DATA SECTION:
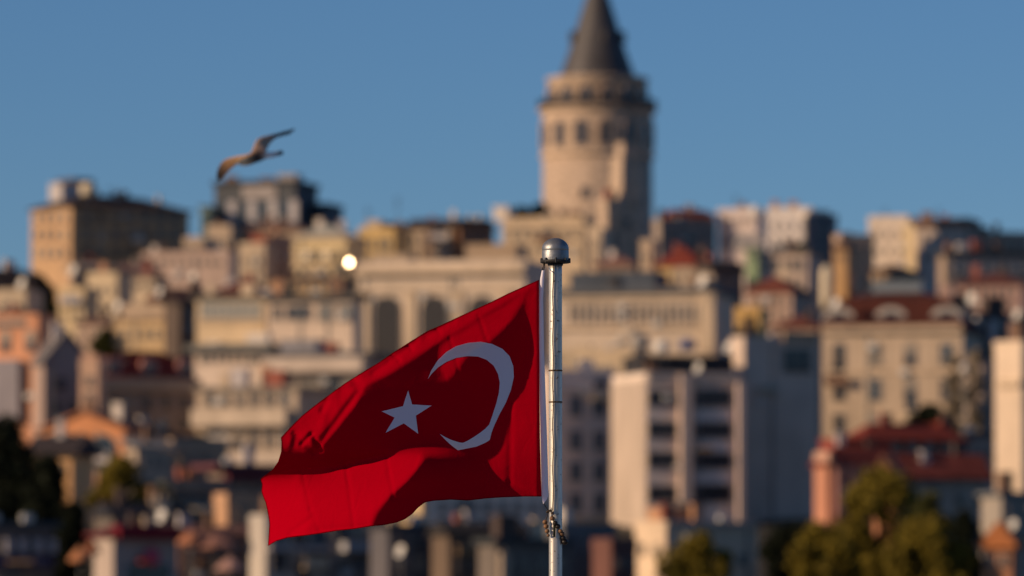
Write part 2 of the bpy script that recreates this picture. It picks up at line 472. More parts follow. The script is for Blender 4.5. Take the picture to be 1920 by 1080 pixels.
# white hoist sleeve
sl = [(1016,507,1021),(1013,522,1020),(1011,560,1018.5),(1011,650,1020),(1012,740,1023),(1014,830,1026),(1015,900,1028),(1015.5,932,1028)]
g = MB(); n = 60; arr = np.array(sl, float); yy = np.linspace(507, 932, n)
xl = np.interp(yy, arr[:, 1], arr[:, 0]); xr = np.interp(yy, arr[:, 1], arr[:, 2])
SEG = 10
for i in range(n):
    c0, hw = (xl[i] + xr[i]) / 2, (xr[i] - xl[i]) / 2
    for kx in range(SEG):
        a = 2 * PI * kx / SEG
        q = fpos(c0 + hw * math.cos(a), yy[i], 0); g.v.append((q.x, .006 * math.sin(a), q.z))
for i in range(n - 1):
    for kx in range(SEG):
        k2 = (kx + 1) % SEG
        g.f.append([i*SEG+kx, i*SEG+k2, (i+1)*SEG+k2, (i+1)*SEG+kx]); g.m.append(0)
# triangular tail of the sleeve
q = [fpos(1016, 932, 0), fpos(1027, 932, 0), fpos(1024, 938, .004), fpos(1018.5, 945, .002)]
g.face(q); g.face([v + Vector((0, .003, 0)) for v in q[::-1]])
g.build('hoist_sleeve', FLAG_WHITE, flag, True)

# ------------------------------------------------------------------ flagpole with dome cap
pm, t, b = nodemat('weathered_chrome_pole')
tc = t.nodes.new('ShaderNodeTexCoord'); mp = t.nodes.new('ShaderNodeMapping'); mp.inputs['Scale'].default_value = (60, 60, 1.6)
t.links.new(tc.outputs['Object'], mp.inputs['Vector'])
n1 = t.nodes.new('ShaderNodeTexNoise'); n1.inputs['Scale'].default_value = 1.0; n1.inputs['Detail'].default_value = 8; n1.inputs['Roughness'].default_value = 0.7
t.links.new(mp.outputs[0], n1.inputs['Vector'])
n2 = t.nodes.new('ShaderNodeTexNoise'); n2.inputs['Scale'].default_value = 110; n2.inputs['Detail'].default_value = 4
t.links.new(tc.outputs['Object'], n2.inputs['Vector'])
rr = t.nodes.new('ShaderNodeValToRGB'); rr.color_ramp.elements[0].position = .3; rr.color_ramp.elements[0].color = (.34, .31, .27, 1); rr.color_ramp.elements[1].position = .62; rr.color_ramp.elements[1].color = (.66, .63, .58, 1)
t.links.new(n1.outputs[0], rr.inputs[0])
r2 = t.nodes.new('ShaderNodeValToRGB'); r2.color_ramp.elements[0].position = .62; r2.color_ramp.elements[0].color = (0, 0, 0, 1); r2.color_ramp.elements[1].position = .70; r2.color_ramp.elements[1].color = (1, 1, 1, 1)
t.links.new(n2.outputs[0], r2.inputs[0])
mx = t.nodes.new('ShaderNodeMix'); mx.data_type = 'RGBA'; mx.inputs[7].default_value = (.12, .07, .035, 1)
t.links.new(r2.outputs[0], mx.inputs[0]); t.links.new(rr.outputs[0], mx.inputs[6]); t.links.new(mx.outputs[2], b.inputs['Base Color'])
mt = t.nodes.new('ShaderNodeMath'); mt.operation = 'MULTIPLY_ADD'; mt.inputs[1].default_value = -.5; mt.inputs[2].default_value = .55
t.links.new(r2.outputs[0], mt.inputs[0]); t.links.new(mt.outputs[0], b.inputs['Metallic'])
r3 = t.nodes.new('ShaderNodeMapRange'); r3.inputs[3].default_value = .32; r3.inputs[4].default_value = .5
t.links.new(n1.outputs[0], r3.inputs[0]); t.links.new(r3.outputs[0], b.inputs['Roughness'])
bp = t.nodes.new('ShaderNodeBump'); bp.inputs['Strength'].default_value = .25; bp.inputs['Distance'].default_value = .002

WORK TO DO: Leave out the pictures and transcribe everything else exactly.

SOLUTION TO THE PROBLEM:
Write part 2 of the bpy script that recreates this picture. It picks up at line 472. More parts follow. The script is for Blender 4.5. Take the picture to be 1920 by 1080 pixels.
# white hoist sleeve
sl = [(1016,507,1021),(1013,522,1020),(1011,560,1018.5),(1011,650,1020),(1012,740,1023),(1014,830,1026),(1015,900,1028),(1015.5,932,1028)]
g = MB(); n = 60; arr = np.array(sl, float); yy = np.linspace(507, 932, n)
xl = np.interp(yy, arr[:, 1], arr[:, 0]); xr = np.interp(yy, arr[:, 1], arr[:, 2])
SEG = 10
for i in range(n):
    c0, hw = (xl[i] + xr[i]) / 2, (xr[i] - xl[i]) / 2
    for kx in range(SEG):
        a = 2 * PI * kx / SEG
        q = fpos(c0 + hw * math.cos(a), yy[i], 0); g.v.append((q.x, .006 * math.sin(a), q.z))
for i in range(n - 1):
    for kx in range(SEG):
        k2 = (kx + 1) % SEG
        g.f.append([i*SEG+kx, i*SEG+k2, (i+1)*SEG+k2, (i+1)*SEG+kx]); g.m.append(0)
# triangular tail of the sleeve
q = [fpos(1016, 932, 0), fpos(1027, 932, 0), fpos(1024, 938, .004), fpos(1018.5, 945, .002)]
g.face(q); g.face([v + Vector((0, .003, 0)) for v in q[::-1]])
g.build('hoist_sleeve', FLAG_WHITE, flag, True)

# ------------------------------------------------------------------ flagpole with dome cap
pm, t, b = nodemat('weathered_chrome_pole')
tc = t.nodes.new('ShaderNodeTexCoord'); mp = t.nodes.new('ShaderNodeMapping'); mp.inputs['Scale'].default_value = (60, 60, 1.6)
t.links.new(tc.outputs['Object'], mp.inputs['Vector'])
n1 = t.nodes.new('ShaderNodeTexNoise'); n1.inputs['Scale'].default_value = 1.0; n1.inputs['Detail'].default_value = 8; n1.inputs['Roughness'].default_value = 0.7
t.links.new(mp.outputs[0], n1.inputs['Vector'])
n2 = t.nodes.new('ShaderNodeTexNoise'); n2.inputs['Scale'].default_value = 110; n2.inputs['Detail'].default_value = 4
t.links.new(tc.outputs['Object'], n2.inputs['Vector'])
rr = t.nodes.new('ShaderNodeValToRGB'); rr.color_ramp.elements[0].position = .3; rr.color_ramp.elements[0].color = (.34, .31, .27, 1); rr.color_ramp.elements[1].position = .62; rr.color_ramp.elements[1].color = (.66, .63, .58, 1)
t.links.new(n1.outputs[0], rr.inputs[0])
r2 = t.nodes.new('ShaderNodeValToRGB'); r2.color_ramp.elements[0].position = .62; r2.color_ramp.elements[0].color = (0, 0, 0, 1); r2.color_ramp.elements[1].position = .70; r2.color_ramp.elements[1].color = (1, 1, 1, 1)
t.links.new(n2.outputs[0], r2.inputs[0])
mx = t.nodes.new('ShaderNodeMix'); mx.data_type = 'RGBA'; mx.inputs[7].default_value = (.12, .07, .035, 1)
t.links.new(r2.outputs[0], mx.inputs[0]); t.links.new(rr.outputs[0], mx.inputs[6]); t.links.new(mx.outputs[2], b.inputs['Base Color'])
mt = t.nodes.new('ShaderNodeMath'); mt.operation = 'MULTIPLY_ADD'; mt.inputs[1].default_value = -.5; mt.inputs[2].default_value = .55
t.links.new(r2.outputs[0], mt.inputs[0]); t.links.new(mt.outputs[0], b.inputs['Metallic'])
r3 = t.nodes.new('ShaderNodeMapRange'); r3.inputs[3].default_value = .32; r3.inputs[4].default_value = .5
t.links.new(n1.outputs[0], r3.inputs[0]); t.links.new(r3.outputs[0], b.inputs['Roughness'])
bp = t.nodes.new('ShaderNodeBump'); bp.inputs['Strength'].default_value = .25; bp.inputs['Distance'].default_value = .002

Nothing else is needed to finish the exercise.